To no one’s surprise, downtown and suburban offices were the least desirable from an investment perspective despite the fact that the rating for each was higher in 2025 than in 2024. In an interesting contrast, an extremely tight market for Class A trophy office space downtown may lead to a race among a handful of developers to break ground on a new Class A office tower.

The report also found that more than 73% of professionals said the number of investment opportunities at their pricing levels is either improving or plentiful. Further, more than 77% said equity sources with reasonable return expectations are improving. Even lenders have started to join the party with 71% of people surveyed suggesting that debt pricing that allows for positive leverage is either improving or plentiful.

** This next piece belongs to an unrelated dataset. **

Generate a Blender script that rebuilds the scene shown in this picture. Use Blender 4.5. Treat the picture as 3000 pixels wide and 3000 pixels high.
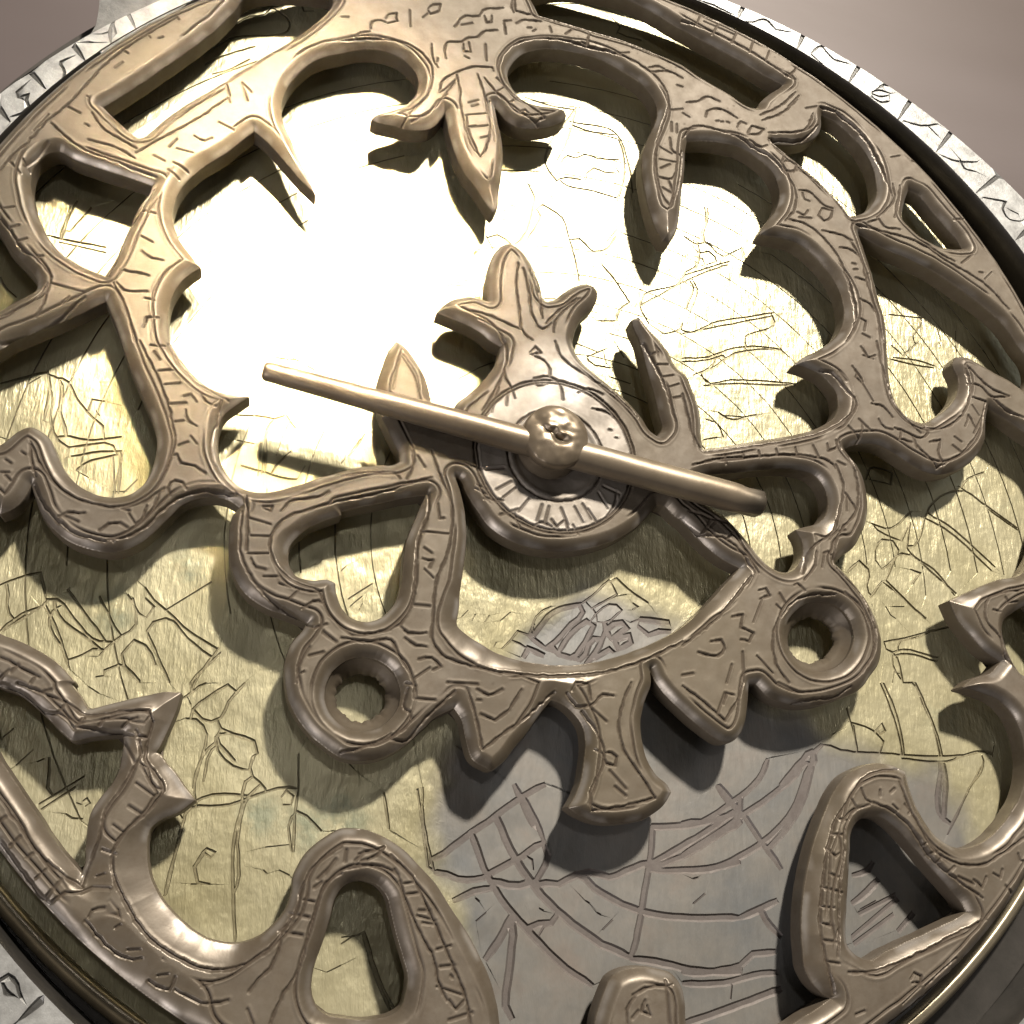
import bpy, bmesh, math, random
import numpy as np
from mathutils import Matrix, Vector
from mathutils.geometry import delaunay_2d_cdt

# units of the tables below: 1 u = 0.04 mm, measured from the centre of the rete,
# x to the right, y away from the viewer, z up from the top face of the rete
U = 4e-5
CAM_FOOT = (-818.2, -1363.2)
CAM_H = 2733.57
CAM_AXES = [[0.973652, 0.0, 0.22804], [-0.080363, 0.935846, 0.343123], [-0.21341, -0.352409, 0.911188]]
sc = bpy.context.scene
for o in list(bpy.data.objects):
    bpy.data.objects.remove(o)

# ------------------------------------------------------------------ camera
cam_d = bpy.data.cameras.new('camera')
cam_d.sensor_width = 36.0
cam_d.lens = 36.0
cam_d.clip_start = 0.002
cam_d.clip_end = 20.0
cam = bpy.data.objects.new('camera', cam_d)
sc.collection.objects.link(cam)
R_, Up_, Bk_ = (Vector(a).normalized() for a in CAM_AXES)
m = Matrix((R_, Up_, Bk_)).transposed().to_4x4()
m.translation = Vector((CAM_FOOT[0] * U, CAM_FOOT[1] * U, CAM_H * U))
cam.matrix_world = m
sc.camera = cam

# ------------------------------------------------------------------ light
world = bpy.data.worlds.new('World')
sc.world = world
world.use_nodes = True
bg = world.node_tree.nodes['Background']
bg.inputs['Color'].default_value = (1.0, 0.90, 0.78, 1)
bg.inputs['Strength'].default_value = 0.050


def area(name, pos, target, size, power, color, shape='DISK', size_y=None):
    d = bpy.data.lights.new(name, 'AREA')
    d.shape = shape
    d.size = size
    if size_y:
        d.size_y = size_y
    d.energy = power
    d.color = color
    o = bpy.data.objects.new(name, d)
    o.location = pos
    o.rotation_euler = (Vector(target) - Vector(pos)).to_track_quat('-Z', 'Y').to_euler()
    sc.collection.objects.link(o)
    return o


area('display_lamp', (0.116, 0.360, 0.400), (0, 0, 0), 0.038, 7.4, (1.0, 0.91, 0.78))
spot = area('spot_lamp', (-0.034, 0.209, 0.260), (-0.033, 0.0245, -0.004), 0.018, 0.058, (1.0, 0.80, 0.50))
spot.data.spread = math.radians(11)
area('ceiling_lamp', (-0.020, 0.070, 0.60), (0, 0, 0), 0.045, 0.15, (1.0, 0.96, 0.92))
area('window', (0.45, 0.30, 0.40), (0, 0, 0), 0.12, 0.08, (0.85, 0.92, 1.0), 'RECTANGLE', 0.20)

area('wall_fill', (-0.50, -0.48, 0.26), (0, 0, 0), 0.28, 2.3, (1.0, 0.93, 0.90))  # unseen soft light added to lift the rete's side walls

sc.view_settings.view_transform = 'Standard'
sc.view_settings.look = 'None'
sc.view_settings.exposure = 0.08
sc.view_settings.gamma = 1.0
sc.cycles.use_denoising = True
sc.cycles.max_bounces = 8
sc.cycles.diffuse_bounces = 3
sc.cycles.glossy_bounces = 6
sc.cycles.caustics_reflective = False
sc.cycles.sample_clamp_indirect = 6.0

HOLES = {
'main': '-238,757 -263,794 -299,852 -335,899 -361,955 -381,1017 -395,1081 -406,1137 -420,1109 -438,1076 -461,1054 -494,1042 -529,1039 -559,1043 -600,1045 -632,1049 -652,1058 -642,1075 -611,1094 -576,1113 -544,1136 -519,1167 -504,1202 -499,1240 -507,1276 -530,1310 -561,1336 -601,1352 -643,1356 -691,1348 -732,1332 -767,1312 -802,1295 -852,1261 -895,1206 -925,1148 -943,1085 -944,1027 -932,980 -906,928 -876,857 -843,791 -812,728 -864,777 -924,844 -979,904 -1020,935 -1049,899 -1107,825 -1170,757 -1212,690 -1231,624 -1231,566 -1213,512 -1183,466 -1160,439 -1131,406 -1151,386 -1180,349 -1200,298 -1206,249 -1201,191 -1188,138 -1171,112 -1143,75 -1105,37 -1063,8 -1013,-5 -954,-5 -983,-34 -1014,-65 -1028,-100 -1029,-153 -1019,-206 -998,-247 -970,-279 -932,-298 -884,-300 -837,-286 -785,-264 -737,-241 -678,-217 -628,-198 -578,-187 -527,-180 -509,-169 -511,-149 -530,-106 -555,-57 -579,-2 -587,68 -574,135 -555,198 -534,233 -510,216 -476,171 -451,132 -435,86 -423,37 -404,-11 -382,-34 -361,5 -343,40 -311,73 -273,114 -240,161 -218,204 -208,255 -241,271 -275,297 -323,320 -371,336 -413,351 -397,375 -367,402 -333,417 -293,423 -252,413 -254,469 -249,523 -232,592 -211,626 -184,644 -155,633 -119,593 -91,533 -77,489 -70,455 -58,442 -35,450 2,484 41,513 78,527 105,522 116,497 111,466 90,432 63,403 44,367 31,330 26,299 33,274 58,233 98,197 144,161 184,128 221,92 251,55 276,15 299,-1 316,22 309,80 298,148 280,222 266,291 253,349 237,387 232,413 257,427 291,382 326,347 349,315 379,254 407,231 430,176 445,121 449,65 448,15 451,-28 486,-22 560,-3 655,23 751,47 829,73 890,102 932,134 952,172 954,212 938,257 906,290 862,308 831,316 808,320 823,336 848,354 905,388 941,414 978,447 1009,500 1022,551 1021,601 1008,657 983,708 947,754 904,795 858,819 805,826 757,827 727,831 736,851 763,891 796,935 818,992 822,1047 810,1099 780,1141 738,1174 681,1199 605,1204 523,1195 474,1184 464,1135 456,1057 440,955 425,863 408,787 381,738 358,743 337,787 317,859 302,953 297,1035 305,1105 328,1167 356,1240 368,1289 361,1340 335,1387 297,1428 244,1457 177,1488 97,1503 11,1504 -75,1486 -130,1455 -169,1406 -188,1354 -182,1312 -163,1277 -141,1251 -112,1237 -71,1232 -16,1235 14,1231 24,1211 13,1187 -24,1157 -72,1136 -116,1125 -160,1128 -191,1144 -217,1173 -234,1197 -225,1137 -212,1080 -205,1007 -209,926 -219,837 -227,772',
'slotL': '-1479,936 -1424,999 -1331,1114 -1236,1237 -1173,1327 -1125,1419 -1101,1476 -1035,1520 -919,1549 -818,1558 -806,1529 -825,1476 -863,1416 -911,1353 -1038,1218 -1164,1073 -1247,985 -1307,904 -1329,869 -1345,847 -1360,840 -1388,857 -1431,893',
'slotR': '-112,1734 -93,1696 -73,1643 20,1630 114,1619 236,1601 358,1570 476,1535 543,1492 645,1441 751,1391 770,1397 782,1420 827,1475 874,1515 889,1533 834,1555 744,1602 626,1654 529,1697 487,1715 396,1762 286,1806 154,1817 -18,1783',
'cres': '-344,-202 -331,-239 -320,-282 -311,-336 -310,-412 -317,-487 -324,-545 -327,-602 -330,-651 -309,-670 -259,-701 -208,-725 -157,-739 -81,-748 -3,-747 75,-734 156,-709 249,-670 341,-619 400,-568 461,-509 511,-456 544,-420 510,-405 465,-378 416,-336 362,-280 334,-259 309,-235 283,-233 253,-272 205,-319 142,-360 58,-393 -39,-409 -130,-401 -194,-379 -241,-347 -279,-298 -311,-248 -334,-205',
'heartL': '-670,-348 -709,-365 -756,-392 -788,-423 -807,-461 -804,-502 -782,-536 -741,-547 -693,-542 -675,-549 -669,-583 -654,-618 -626,-646 -580,-654 -537,-636 -510,-603 -493,-557 -488,-489 -479,-409 -457,-343 -428,-265 -487,-279 -572,-306 -671,-337',
'heartR': '425,-127 491,-112 571,-98 664,-78 764,-69 825,-78 859,-111 871,-159 862,-214 830,-248 779,-266 749,-277 764,-308 764,-352 748,-388 721,-415 690,-422 644,-407 606,-370 569,-321 526,-272 471,-230 420,-199 387,-167',
'eyeL': '-481,-849 -482,-865 -485,-881 -491,-895 -499,-909 -509,-921 -520,-932 -533,-940 -548,-947 -563,-951 -579,-953 -594,-952 -610,-949 -624,-943 -638,-936 -651,-926 -662,-915 -670,-902 -677,-888 -682,-873 -684,-858 -684,-842 -681,-827 -676,-812 -669,-798 -659,-786 -648,-775 -635,-766 -620,-759 -605,-754 -589,-752 -573,-753 -557,-756 -542,-761 -527,-769 -515,-779 -504,-790 -494,-804 -488,-818 -483,-833',
'eyeR': '907,-612 903,-630 896,-647 887,-663 875,-679 862,-692 846,-704 830,-714 812,-721 794,-726 776,-728 758,-728 741,-725 725,-719 710,-711 698,-700 688,-688 680,-674 675,-659 672,-642 672,-625 676,-608 682,-591 690,-574 701,-559 715,-545 730,-532 747,-522 764,-514 783,-509 802,-506 820,-507 838,-510 854,-515 869,-524 882,-534 892,-547 900,-562 905,-578 907,-595',
'low': '-1657,-558 -1712,-433 -1666,-372 -1582,-389 -1551,-420 -1523,-403 -1502,-372 -1490,-333 -1475,-364 -1447,-419 -1411,-456 -1368,-485 -1313,-501 -1260,-504 -1209,-483 -1169,-445 -1135,-398 -1105,-359 -1071,-336 -1025,-325 -982,-330 -948,-351 -962,-370 -968,-417 -965,-473 -954,-528 -931,-573 -896,-608 -847,-634 -800,-649 -742,-668 -752,-688 -774,-718 -789,-757 -793,-800 -788,-833 -775,-879 -749,-924 -715,-964 -669,-999 -631,-1021 -603,-1027 -566,-1028 -521,-1017 -475,-991 -429,-950 -383,-906 -335,-881 -315,-908 -304,-950 -293,-992 -283,-1015 -258,-1031 -231,-1041 -204,-1025 -165,-979 -128,-935 -93,-886 -59,-846 -36,-854 4,-882 29,-917 36,-958 31,-1016 19,-1068 4,-1105 -16,-1136 8,-1152 37,-1165 87,-1175 147,-1172 198,-1161 240,-1138 270,-1109 283,-1089 270,-1068 240,-1044 219,-1011 205,-963 200,-914 208,-864 223,-823 238,-787 236,-748 253,-785 326,-862 377,-903 423,-935 449,-947 474,-944 497,-928 516,-898 531,-841 542,-779 563,-775 594,-805 649,-827 716,-834 823,-810 923,-759 941,-738 972,-704 992,-660 999,-604 988,-549 965,-493 934,-450 902,-411 868,-380 891,-357 946,-315 985,-258 1009,-195 1015,-133 1010,-78 991,-30 968,0 953,22 979,36 1033,50 1085,50 1135,29 1189,-4 1244,-30 1283,-37 1346,-24 1413,12 1470,64 1503,120 1516,182 1536,237 1576,217 1659,164 1719,123 1738,-11 1673,-191 1583,-336 1551,-367 1458,-393 1359,-433 1265,-476 1279,-522 1319,-583 1366,-637 1413,-667 1373,-702 1299,-728 1262,-753 1323,-767 1382,-788 1424,-830 1444,-886 1447,-950 1434,-1014 1411,-1066 1374,-1113 1329,-1157 1266,-1202 1209,-1225 1156,-1228 1112,-1210 1082,-1182 1059,-1146 1040,-1104 1029,-1059 1023,-1014 983,-999 926,-994 872,-1008 823,-1034 784,-1075 750,-1129 721,-1182 697,-1230 676,-1287 661,-1333 649,-1387 640,-1446 638,-1494 639,-1538 657,-1579 682,-1604 707,-1616 668,-1638 625,-1658 581,-1680 520,-1705 384,-1725 295,-1718 289,-1667 288,-1613 281,-1580 257,-1551 219,-1539 171,-1534 122,-1540 90,-1557 73,-1584 53,-1629 43,-1662 36,-1707 -88,-1723 -192,-1701 -204,-1656 -210,-1623 -219,-1587 -237,-1539 -265,-1489 -297,-1438 -335,-1386 -374,-1331 -414,-1291 -456,-1251 -503,-1221 -553,-1203 -594,-1198 -620,-1199 -656,-1219 -689,-1245 -715,-1278 -730,-1315 -733,-1352 -741,-1385 -766,-1423 -809,-1456 -858,-1468 -912,-1460 -963,-1436 -1007,-1400 -1044,-1361 -1070,-1317 -1083,-1277 -1088,-1236 -1083,-1205 -1063,-1185 -1025,-1167 -986,-1135 -1011,-1107 -1035,-1076 -1064,-1048 -1082,-1027 -1093,-1022 -1087,-1012 -1072,-972 -1058,-927 -1047,-869 -1088,-869 -1143,-884 -1204,-902 -1256,-918 -1268,-920 -1284,-896 -1315,-859 -1307,-854 -1351,-812 -1401,-780 -1455,-756 -1498,-742',
'starL': '-1477,-874 -1434,-886 -1389,-918 -1351,-951 -1313,-985 -1293,-998 -1255,-990 -1214,-984 -1175,-980 -1170,-997 -1170,-1027 -1172,-1062 -1183,-1096 -1207,-1134 -1225,-1172 -1227,-1217 -1226,-1250 -1222,-1286 -1228,-1309 -1263,-1274 -1301,-1234 -1349,-1174 -1398,-1114 -1448,-1052 -1521,-934 -1565,-860 -1530,-833',
'leftmid': '-1378,253 -1421,218 -1485,170 -1548,126 -1606,84 -1629,61 -1675,13 -1693,-91 -1660,-183 -1618,-225 -1583,-225 -1568,-209 -1546,-181 -1517,-166 -1491,-174 -1467,-193 -1445,-228 -1425,-267 -1397,-305 -1359,-332 -1316,-347 -1276,-349 -1241,-338 -1212,-310 -1194,-272 -1186,-223 -1189,-164 -1208,-106 -1234,-54 -1264,3 -1295,67 -1317,121 -1341,177 -1361,218',
'leftupper': '-1606,737 -1584,747 -1531,727 -1458,707 -1374,690 -1300,671 -1303,651 -1330,575 -1349,496 -1362,432 -1375,380 -1392,335 -1418,342 -1475,365 -1528,399 -1568,446 -1600,503 -1623,562 -1640,628 -1639,680 -1624,714',
'leftedge': '-1766,549 -1726,482 -1690,436 -1658,389 -1621,353 -1587,318 -1567,286 -1568,260 -1589,240 -1617,214 -1649,180 -1711,143 -1779,248 -1800,421',
'r1': '1034,1418 1096,1395 1149,1349 1193,1290 1221,1223 1230,1152 1224,1087 1197,1035 1149,989 1092,965 1069,1005 1026,1060 962,1127 883,1185 815,1241 876,1248 935,1268 985,1296 1019,1340',
'r2': '1360,1129 1399,1117 1449,1055 1498,990 1534,941 1551,899 1510,891 1444,893 1396,911 1343,949 1316,985 1330,1058',
'r3': '1119,896 1159,874 1219,847 1322,816 1424,772 1523,711 1601,655 1670,591 1708,521 1751,443 1743,373 1691,325 1639,361 1580,386 1527,413 1474,433 1441,428 1425,399 1437,344 1424,281 1390,236 1326,183 1270,152 1215,165 1175,214 1162,284 1165,366 1172,450 1176,544 1166,615 1156,701 1141,795',
'starR': '1570,-460 1497,-496 1450,-531 1437,-568 1441,-614 1457,-664 1481,-702 1518,-712 1603,-651 1617,-522',
'loopR': '827,-1181 848,-1157 882,-1145 927,-1148 968,-1175 1018,-1227 1070,-1289 1114,-1337 1151,-1385 1158,-1402 1135,-1414 1056,-1444 968,-1475 881,-1506 835,-1525 799,-1514 773,-1487 773,-1442 785,-1379 799,-1309 812,-1239',
'loopL': '-612,-1340 -627,-1369 -637,-1414 -649,-1458 -663,-1501 -672,-1548 -666,-1591 -652,-1614 -621,-1630 -595,-1634 -553,-1640 -510,-1638 -472,-1631 -449,-1614 -439,-1583 -436,-1552 -451,-1500 -470,-1447 -485,-1398 -498,-1358 -515,-1338 -547,-1324 -587,-1324',
}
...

“Although the landscape is more heavily skewed toward improving than plentiful, the results demonstrate that opportunities, and the availability of debt and equity are relatively in sync,” Pratt said. “It is an extremely encouraging sign when capital markets and property markets are in phase. That makes dealmaking much more likely.”

Making My Kind of Plans for My Kind of Town

Reimagining the Loop (first) and Project 1901, the United Center Campus (second) were chosen as the significant projects having the greatest potential to be the most transformative for Chicago. Other projects on the list included The 78, Lincoln Yards, Bronzeville, and Illinois Quantum Project—all which continue Chicago’s penchant to “make no small plans.”

According to Regina Stilp, Principal, Farpoint Development, there are constant themes and motivation that drive these projects. “They’re all passion projects,” she said. “They’re love letters to the City of Chicago. They’re all beautiful sites with great potential. No one believed they would make a gazillion dollars doing one of the megaprojects.”

“I hope that people never lose sight of the importance of mega projects. They give people something to hope for and dream about,” said Hugh Williams, KWILL. “I don’t think the mega project will ever go away because the mega project is the definition of urbanization.”

Government Policies:  Good, Bad or Ugly

The Chicago real estate community’s sense of optimism, to the degree it exists, has little to do with policies emanating from the offices of the Chicago mayor, Illinois governor or U.S. president. Springfield policies are viewed the most positively. More than 20% believe Pritzker’s policies will be beneficial where only 8% think Trump’s policies and 1% believe Johnson’s policies will be beneficial.

Max Meyers, a principal with Anagram Capital, noted the haphazard and random nature of Washington policies. “That’s not a political statement, it’s reality,” he said. “On the positive side, uncertainty and chaos create the opportunity for investors to take advantage of dislocations.”